Urban Agriculture in North Minneapolis

May 11, 2016 / By: Karen Lally, SCP Intern

This semester, Todd Lawrence’s Ethnographic Writing graduate course partnered with the Mississippi Watershed Management Organization (MWMO) and the Land Stewardship Project through the Sustainable Communities Partnership to learn more about urban agriculture in North Minneapolis. The MWMO seeks to learn about the motivations, barriers, and benefits of urban agriculture for residents in an effort to effectively engage with community members who participate in urban agriculture—and to encourage others to participate.  MWMO is interested in urban agriculture as a practice that may reduce the speed and volume of storm water runoff and improve water quality. Urban agriculture has other benefits as well, including increasing food security and building community. The objective of the Ethnographic Writing course is to gain information about the difficulties, complexities, and limits of ethnography. The partnership provides students with a hands on opportunity to collaborate with and learn from a community group of which they may be unfamiliar, and the partners and research collaborators are able to use the final products created by the students in ways that are beneficial for them.

Some might be surprised that an ethnographic writing course decided to become involved with the Sustainable Communities Partnership, mainly because the class itself is not actually structured around sustainability. The class explores questions about objectivity, the limits of representation, and the ethical responsibilities of writing about others, to name just a few.  The sustainability piece of the class was incorporated through field work, by listening to the stories and practices of the urban agriculture community. But the project goes beyond just sustainable practices, which is where the ethnographic field work plays a key role.
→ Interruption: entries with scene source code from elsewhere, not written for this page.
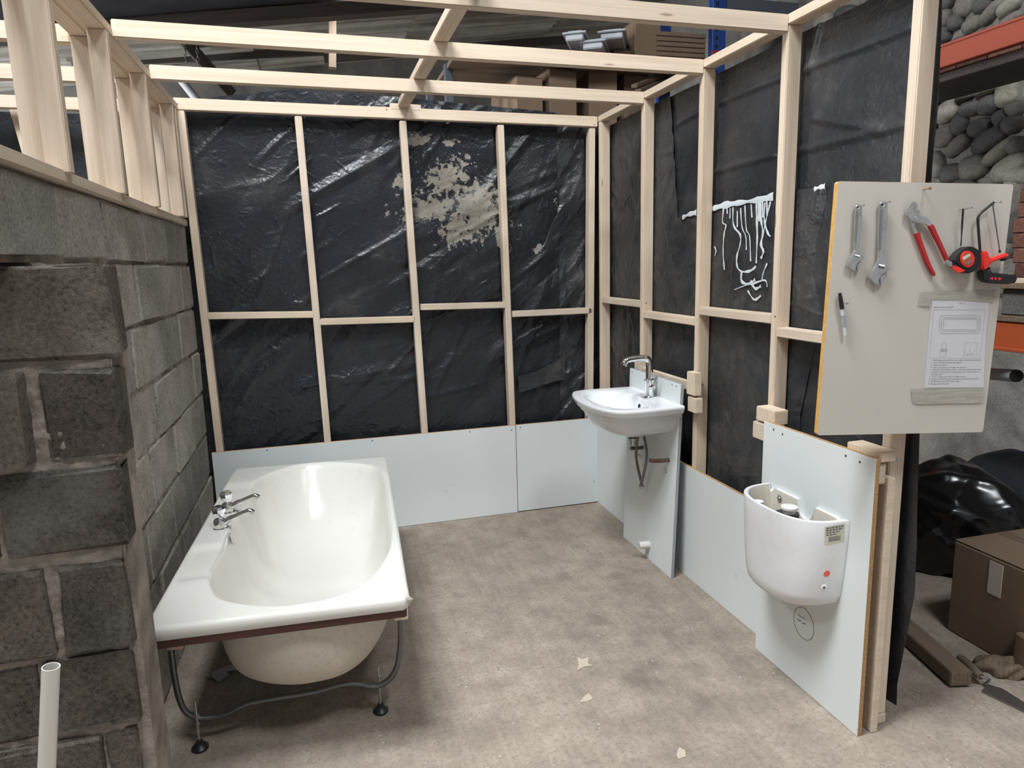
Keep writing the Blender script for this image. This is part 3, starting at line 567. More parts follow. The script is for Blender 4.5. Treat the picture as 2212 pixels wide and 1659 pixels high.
# lower sheet with white paint along its top edge
te = [at(u, v, 'x', .071) for u, v in ((1395, 478), (1430, 474), (1475, 470), (1510, 455), (1540, 447), (1670, 421), (1720, 410), (1781, 403))]
ty = np.array([p.y for p in te]); tzz = np.array([p.z for p in te])
re_ = sorted((lambda p: (p.z, p.y))(at(u, v, 'x', .071)) for u, v in ((1782, 403), (1775, 440), (1757, 520), (1754, 600), (1772, 690), (1768, 715), (1750, 760), (1722, 900), (1718, 960), (1715, 1100)))
rz = np.array([a for a, b in re_]); ry = np.array([b for a, b in re_])
ytop0, ytop1 = ty[0], ty[-1]
def low_sheet():
    def fn(U, V):
        Ya = ytop0+(ytop1-ytop0)*U; zt = np.interp(-Ya, -ty, tzz); Z = .05+(zt-.05)*V; Y = ytop0+(np.interp(Z, rz, ry)-ytop0)*U
        h = .004*smooth_noise(Y*4, Z*4, 61)+creases(Y, Z, 90, 61, 1.3, .7, .16, .02, .006)+creases(Y, Z, 420, 62, .8, 1.2, .06, .008, .0035)
        curl = -.03*np.clip((U-.93)/.07, 0, 1)**2
        return .0715-np.clip(h, -.02, .005)-curl*.5, Y, Z
    return grid_me(fn, 220, 300)
tag(put('plastic_sheet', low_sheet(), 'polythene_dusty', None, I4), 'brown-dusted polythene sheet with a white painted top edge behind the basin and cistern studs', 'plastic sheet')
# paint runs
pr_ = thing('paint_splash', 'white paint edge and dribbles on the dusty polythene between the studs', 'paint', at(1600, 440, 'x', .066))
def stroke(pts, wid, name='paint_run'):
    P = [at(1400+u*.2049, 380+v*.2049, 'x', .0655) for u, v in pts]; P = spline(P, 4) if len(P) > 2 else P; V = []; F = []
    for i, p in enumerate(P):
        t = (P[min(i+1, len(P)-1)]-P[max(i-1, 0)]).normalized(); s = Vector((0, -t.z, t.y)); w_ = wid*.00050*(1+.3*sin(i*1.7)+.25*sin(i*.6+wid))
        V += [p+s*w_, p+s*w_*.4+Vector((-.0012, 0, 0)), p-s*w_*.4+Vector((-.0012, 0, 0)), p-s*w_]
    for i in range(len(P)-1):
        for k in range(3): F.append((4*i+k, 4*i+k+1, 4*i+k+5, 4*i+k+4))
    put(name, mesh(V, F, True), 'paint_white', pr_, None)
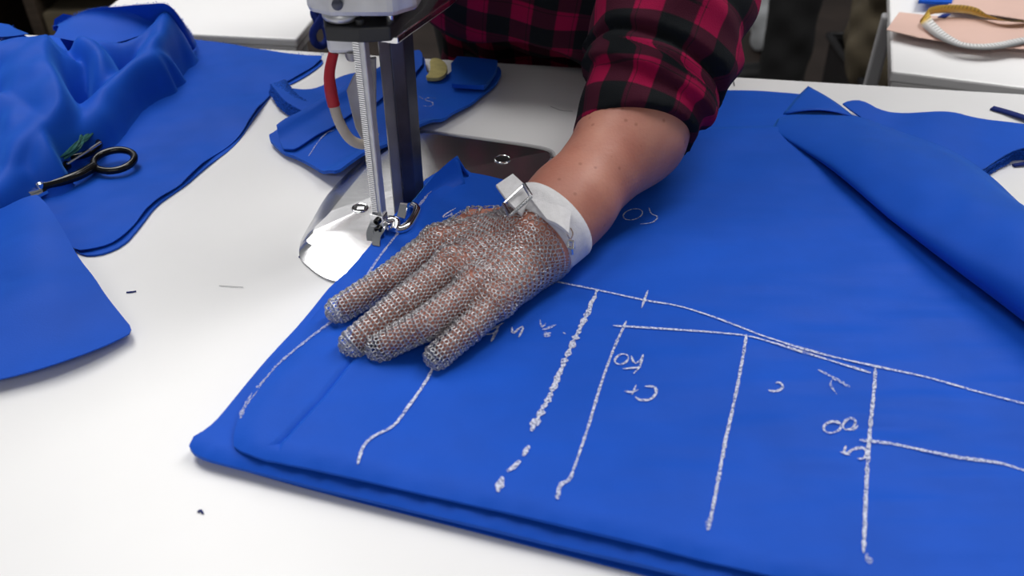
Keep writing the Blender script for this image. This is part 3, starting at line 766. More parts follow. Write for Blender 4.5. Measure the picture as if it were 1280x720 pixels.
# little threads and lint on the table
def thread(pts, label, m, r=.0003, z=.0006, name='loose_thread'):
    o = MB().tube(catmull([at(a, b, z) for a, b in pts], 8), r, 5).build(name, M[m]); tag(o, label, 'thread')
thread([(274, 357), (288, 358), (304, 359)], 'thin grey thread lying on the bare white tabletop', 'thread_grey', .0002)
thread([(158, 365.5), (164, 365), (170, 364)], 'short blue thread on the tabletop beside the left cloth corner', 'blue_dark', .0006)
thread([(688, 133), (702, 138), (716, 139)], 'fine grey thread on the tabletop beside the rolled sleeve', 'thread_grey', .0002)
thread([(919, 97), (917, 101), (918, 107)], 'black thread hanging at the far table edge', 'thread_dark', .0005)
o = MB().tube(catmull([at(247, 640, .0006), at(251, 638, .001), at(254, 642, .0006)], 6), .0006, 5).build('lint', M['blue_dark']); tag(o, 'blue lint fleck alone on the white tabletop near the camera', 'lint')
o = MB().tube(catmull([at(374, 321, .0006), at(377, 322, .001), at(380, 324, .0006)], 6), .0008, 5).build('lint', M['blue_dark']); tag(o, 'blue lint fleck at the nose of the steel base plate', 'lint')

# ================================================================== CUTTING MACHINE
mach = thing('cutting_machine', 'upright electric cloth cutting machine with a steel base plate', 'cutting machine', loc=tuple(at(505, 262, 0)))
def mp(o): return part_local(o, mach)
# base plate: loft of three outlines
topo = [(392, 289), (430, 287), (470, 288), (560, 285), (640, 255), (684, 203), (687, 194), (683, 189), (660, 184), (620, 178), (575, 172), (535, 167), (522, 168), (505, 176), (468, 200), (440, 232), (412, 266)]
boto = [(375, 306), (382, 330), (436, 352), (560, 320), (645, 268), (692, 205), (695, 195), (688, 186), (662, 180), (620, 174), (575, 168), (533, 163), (512, 166), (490, 176), (446, 206), (412, 240), (392, 272)]
mido = [tuple(np.array(a)*.45+np.array(b)*.55) for a, b in zip(topo, boto)]
def loop(o, z, n=140):
    P = np.array([at(a, b, z) for a, b in o]); m = len(P)
    return catmull(P, n//m, closed=True)
Lp = [loop(boto, .0), loop(boto, .0022), loop(mido, .0082), loop([tuple(np.array(a)*.93+np.array(b)*.07) for a, b in zip(topo, boto)], .0106), loop(topo, .011)]
n = len(Lp[0]); v = np.vstack(Lp); f = []
for r in range(len(Lp)-1): f += [(r*n+i, (r+1)*n+i, (r+1)*n+(i+1) % n, r*n+(i+1) % n) for i in range(n)]
cp = Lp[-1].mean(0); v = np.vstack([v, cp[None]]); c_i = len(v)-1
f += [((len(Lp)-1)*n+i, c_i, (len(Lp)-1)*n+(i+1) % n) for i in range(n)]
bp_ = link('base_plate', mesh('base_plate', v, f), M['steel'], mach, smooth=True); auto(bp_, 22); mp(bp_)
def hole(px, py, rad, screw):
    c = at(px, py, .0112)
    o = MB().ring_tube([c+rad*V(math.cos(t), math.sin(t), 0) for t in np.linspace(0, 2*PI, 28, endpoint=False)], .0007, 8).build('screw_hole', M['chrome'], bp_); o.matrix_parent_inverse = (mach.matrix_world @ bp_.matrix_parent_inverse).inverted()
    k = MB().lathe([(rad, -.0001), (rad, .0002), (rad*.5, .0001)], c, 28)
    o2 = k.build('hole_shade_disc', M['black'], bp_); o2.matrix_parent_inverse = o.matrix_parent_inverse  # black disc on the plate paints the hole's shaded depth; nothing is cut
    if screw:
        o3 = MB().box(c+V(.0008, -.0012, .0006), (.0062, .0042, .0012)).build('screw', M['chrome'], bp_, smooth=False); bevel(o3, .0004); o3.matrix_parent_inverse = o.matrix_parent_inverse
bpy.context.view_layer.update()
hole(628, 199, .0064, False); hole(450, 260, .0060, True)
# upright standard, with the knife in front of it
cx, cy = at(512, 254, .012)[:2]; E1 = nrm(V(.33, .944, 0)); E2 = V(E1[1], -E1[0], 0)
def loc(u, v_, z): return V(cx, cy, 0)+E1*u+E2*v_+V(0, 0, z)
st = [(-.012, -.0015), (-.012, .0015), (-.004, .0078), (.012, .0078), (.015, .004), (.015, -.004), (.012, -.0078), (-.004, -.0078)]
o = MB().prism([loc(a, b, 0)[:2] for a, b in st], .012, .172).build('standard', M['gun'], mach, smooth=False); bevel(o, .0008); mp(o)
o = MB().prism([loc(a, b, 0)[:2] for a, b in ((-.026, -.0004), (-.026, .0004), (-.011, .0009), (-.011, -.0009))], .0135, .172).build('blade', M['greyplate'], mach, smooth=False); mp(o)
# toothed presser bar
bx, by = at(477, 288, .02)[:2]
rod = MB().prism([(bx+E1[0]*a+E2[0]*b, by+E1[1]*a+E2[1]*b) for a, b in ((-.0035, -.0042), (-.0035, .0042), (.0035, .0042), (.0035, -.0042))], .020, .176)
o = rod.build('presser_bar', M['cast'], mach, smooth=False); bevel(o, .0009); mp(o); bar = o
tt = MB(); z = .036
while z < .168:
    c = V(bx, by, z)-E1*.0036-E2*.0016
    tt.box(c, (.0046, .0016, .0008), np.stack([E2, E1, V(0, 0, 1)], 1)); z += .0016
bpy.context.view_layer.update()
o = tt.build('rack_teeth', M['chrome'], bar, smooth=False); o.matrix_parent_inverse = (mach.matrix_world @ bar.matrix_parent_inverse).inverted()
# presser foot with its loop, clip and screws
ft = MB()
ft.tube(catmull([at(489, 284, .022), at(499, 287, .0205), (at(509, 283, .0205)), at(517, 272, .0205), at(521, 261, .0215), at(514, 256, .023)], 8), [.0034, .0036, .0036, .0034, .0034, .003], 10)
ft.strip(resample(np.array([at(497, 269, .022), at(501, 253, .028)]), 6), resample(np.array([at(507, 272, .022), at(510, 254, .029)]), 6), E1*.0015)
ft.tube(catmull([at(478, 280, .026), at(486, 276, .026), at(494, 278, .024), at(493, 288, .022)], 6), [.003, .004, .004, .003], 10)
mp(ft.build('presser_foot', M['chrome'], mach))
cl = MB()
A = catmull([at(459, 300, .019), at(459, 288, .024), at(464, 276, .028), at(472, 266, .031), at(476, 264, .032)], 8)
cl.strip(A, A+E2*.0052+V(0, 0, .0006), E1*.001)
A = catmull([at(466, 305, .0185), at(467, 294, .022), at(473, 284, .026), at(476, 276, .03)], 8)
cl.strip(A, A+E2*.006, E1*.0012)
cl.box(V(bx, by, .028)-E1*.002, (.0105, .008, .018), np.stack([E2, E1, V(0, 0, 1)], 1))
o = cl.build('clip', M['chrome'], mach, smooth=False); bevel(o, .0005); mp(o)
for zz in (.0325, .0255):
    o = MB().lathe([(.0026, 0), (.0026, .002), (.0014, .0022), (.0014, .001)], V(bx, by, zz)-E1*.006+E2*.001, 14, axis=-E1).build('clamp_screw', M['black_gloss'], mach); mp(o)
# head: everything that carries bar and standard
hd = MB(); zt = .182
hp = [aty(381, -6, .548), aty(394, 8, .548), aty(409, 15, .548), aty(470, 15, .548), aty(506, 2, .56)]
x_l, x_r = hp[0][0], hp[-1][0]
hb = [(-.004, .0), (.012, -.009), (.052, -.009), (.066, .004), (.072, .05), (.05, .10), (.005, .10), (-.008, .05)]
P0 = V(hp[0][0]+.004, .548, 0)
poly = [(P0[0]+a, P0[1]+b) for a, b in hb]
hd.prism(poly, .1835, .235)
o = hd.build('motor_housing', M['cast'], mach, smooth=False); bevel(o, .004); mp(o)
o = MB().lathe([(.0035, 0), (.0035, .002), (.002, .0026)], aty(422, 5, .5385), 18, axis=(0, -1, 0)).build('housing_screw', M['gun'], mach); mp(o)
o = MB().lathe([(.011, 0), (.0125, .002), (.0125, .004), (.011, .006)], V(hp[2][0]+.008, .553, .1785), 28).build('flange', M['cast'], mach); mp(o)
plate = [at(404, 24, .176), at(406, 36, .176), at(448, 38, .176), at(488, 36, .176), at(503, 20, .176), at(528, -2, .176), at(548, -30, .176), at(470, -10, .176), at(415, 14, .176)]
o = MB().prism([p[:2] for p in plate], .1675, .1775).build('clamp_plate', M['black'], mach, smooth=False); bevel(o, .0012); mp(o)
bc = aty(429, 55, .552)
o = MB().box(V(bc[0], .560, .1608), (.0225, .016, .0135)).build('clamp_block', M['cast'], mach, smooth=False); bevel(o, .003); mp(o)
o = MB().lathe([(.004, 0), (.005, .003), (.005, .006)], V(bc[0]+.0045, .556, .149), 16).build('grease_nipple', M['greyplate'], mach); mp(o)
rail = [at(474, 40, .167), at(475, 47, .167), at(497, 49, .167), at(506, 42, .167), at(562, 3, .167), at(592, -24, .167), at(574, -32, .167), at(540, -8, .167), at(490, 30, .167)]
o = MB().prism([p[:2] for p in rail], .1635, .1685).build('guide_rail', M['chrome'], mach, smooth=False); bevel(o, .0008); mp(o)
o = MB().lathe([(.010, 0), (.0115, .0015), (.0115, .005), (.009, .0075)], loc(-.013, -.004, .155), 30).build('collar', M['gun'], mach); mp(o)
for p in ((420+55, 14), (487, 24), (515, 10), (450, 30)):
    o = MB().lathe([(.0032, 0), (.0032, .0035), (.0018, .004)], at(*p, .1775), 14).build('bolt', M['chrome' if p[0] > 480 else 'black'], mach); mp(o)
mh = loc(.03, 0, 0)
o = MB().lathe([(.03, .225), (.046, .24), (.055, .26), (.056, .33), (.05, .345), (.02, .352)], V(-.095, .60, 0), 40).build('motor', M['cast'], mach); mp(o)
hx = V(-.095, .66, 0)
o = MB().tube(catmull([V(-.085, .645, .27), V(-.075, .69, .275), V(-.062, .725, .30), V(-.062, .725, .345), V(-.08, .68, .375), V(-.095, .62, .358)], 8), .012, 14).build('handle', M['black'], mach); mp(o)
gp = [(456, 79), (463, 73), (470, 72), (470, 182), (460, 182), (452, 176), (444, 160), (437, 132), (433, 114), (441, 96)]
G = np.array([aty(a, b, .562) for a, b in gp]); n = len(G)
v = np.vstack([G, G+V(0, .003, 0)])
o = MB().add(v, [tuple(range(n)), tuple(range(n, 2*n))[::-1]]+[(i, n+i, n+(i+1) % n, (i+1) % n) for i in range(n)]).build('sharpener_guard', M['greyplate'], mach, smooth=False); bevel(o, .0008); mp(o)
hose_pts = [aty(417, 66, .556), aty(412, 90, .553), aty(413, 110, .551), aty(417, 130, .550), aty(424, 152, .549), aty(436, 172, .550), aty(450, 180, .553), aty(462, 178, .557), aty(468, 165, .560)]
hs = catmull(hose_pts, 10)
o = MB().tube(hs[25:], .0036, 14).build('cable', M['hose'], mach); mp(o); cb = o
bpy.context.view_layer.update()
o = MB().tube(hs[:32], [.0034, .0036, .0042, .0042], 14).build('cable_sleeve', M['red'], cb); o.matrix_parent_inverse = (mach.matrix_world @ cb.matrix_parent_inverse).inverted()
o['label'] = 'red sleeve on the upper part of the cream cable'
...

As professor Todd Lawrence explains, and as students have gleaned from their interviews and conversations with the farmers, urban agriculture is an act of empowerment, community, politics, business, resources, and self-sufficiency. Perspectives, backgrounds, and motivations behind their involvement with urban agriculture in North Minneapolis varies among individuals and leads to a unique experience and collaboration within the community. Understanding the motivations, barriers, and benefits of urban agriculture, as MWMO seeks to do, requires close attention to beliefs, practices, language, and narratives of the urban farmers themselves, which is why an ethnographic writing course was a good fit for this project. As graduate student Destinee Stamer states, “I hadn't really thought about urban agriculture as having to do anything English related. Once I immersed myself in the project…English is a lot more than just reading and writing. It's also about how you interact with people. The relationships that you develop. A lot of that can be enhanced through reading and writing. This plays on so much more personal skills with people. I found a lot of value in that.”  She adds, “We are all people and we go around doing our daily lives. But doing those daily tasks are the things that we should be noticing and recording and trying to understand about people that are different than us.”

The course itself was designed in a way that allows students’ backgrounds and interests to influence the focus and style of the final project. The process of gathering information, conducting field work, and organizing the material into a narrative that is honest to the research collaborators’ experience is a complex one. Students began the process at the MWMO offices in Minneapolis, meeting with community members who had been invited to speak with students about their experiences with urban agriculture. After the first round of interviews, students transcribed and reflected at the conversations from the meeting, using the time to choose a focus for their projects. Once done, students had the opportunity to conduct follow up interviews and work in the field to gather more information. Though the presentation of the field work, the visual aids, and the style of writing differs among the various projects, all have a commitment to accurately representing the practices and beliefs of the urban farmers in North Minneapolis to the best of their ability. Because students interviewed different people, each project will be unique in its own light while still remaining tied firmly to the broader and overarching goals of the North Minneapolis urban agricultural community.